De ambtstermijn van ouderlingen en diakenen is vier jaar, met de mogelijkheid om eenmaal voor een aansluitende periode als ambtsdrager herkozen te worden (ord. 3-7-1). Hier wijken de bepalingen af van de regelingen die voorheen in de afzonderlijke kerken gebruikelijk waren. Wie acht jaar als ouderling heeft gediend, kan niet terstond als ouderling worden herkozen (maar in dezelfde kerkenraad of wijkkerkenraad dus ook niet als diaken of ouderling-kerkrentmeester!). Men treedt aan het einde van de zittingstijd verplicht af, tenzij er nog geen opvolger is gevonden. In dat geval mag iemand nog ten hoogste zes maanden aanblijven om het mogelijk te maken de vacature te vervullen (ord. 3-7-5). Op zijn vroegst elf maanden na het verstrijken van de officiële zittingstermijn kan men opnieuw in dezelfde kerkenraad worden gekozen, zodat er altijd een periode van tenminste vijf maanden overblijft om enige afstand te nemen (ord. 3-7-2). De zittingsperiodes van de ambtsdragers worden op een rooster vastgelegd, om te waarborgen dat niet op enig moment alle diakenen tegelijk aftreden of een geheel nieuw college van kerkrentmeesters moet worden gekozen.

|134|

Uitzonderingen:
- Men is als ouderling of diaken slechts eenmaal terstond herkiesbaar. In bijzondere omstandigheden kan het breed moderamen van de classicale vergadering hiervan dispensatie verlenen zodat een derde ambtstermijn mogelijk wordt (ord. 3-7-1).
- Voor iemand die als ambtsdrager is afgevaardigd naar een meerdere vergadering (dus naar de classicale vergadering of de generale synode) of als ambtsdrager lid is van een regionaal of generaal college (bijvoorbeeld voor het opzicht of voor de behandeling van bezwaren en geschillen) kan de ambtstermijn worden verlengd tot het einde van de periode van dat lidmaatschap (ord. 3-7-3). Deze regeling is ook van toepassing op de preses en de scriba van de classicale vergadering en van de algemene classicale vergadering, als zij rechtstreeks uit de ambtsdragers van het ressort zijn gekozen (zie ord. 4-16-3 en 4-19-4).

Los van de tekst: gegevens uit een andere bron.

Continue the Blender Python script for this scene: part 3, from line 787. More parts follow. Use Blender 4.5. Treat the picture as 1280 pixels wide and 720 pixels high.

De verlenging van de ambtstermijn geschiedt overigens niet automatisch: het is de kerkenraad die daarover beslist.
- De zaak wordt enigszins ingewikkeld als er een tussentijdse verkiezing plaatsvindt. Daarvan zegt ord. 3-7-4 dat de kerkenraad handelt naar bevind van zaken. In dat geval zal de kerkenraad — om in de pas te blijven met het rooster van aftreden — de zittingstermijn enigszins verkorten of verlengen, naar wat het meest redelijk is. De bedoeling is dat de zittingsduur zo dicht mogelijk bij de beoogde ambtstermijn van 4 jaar blijft.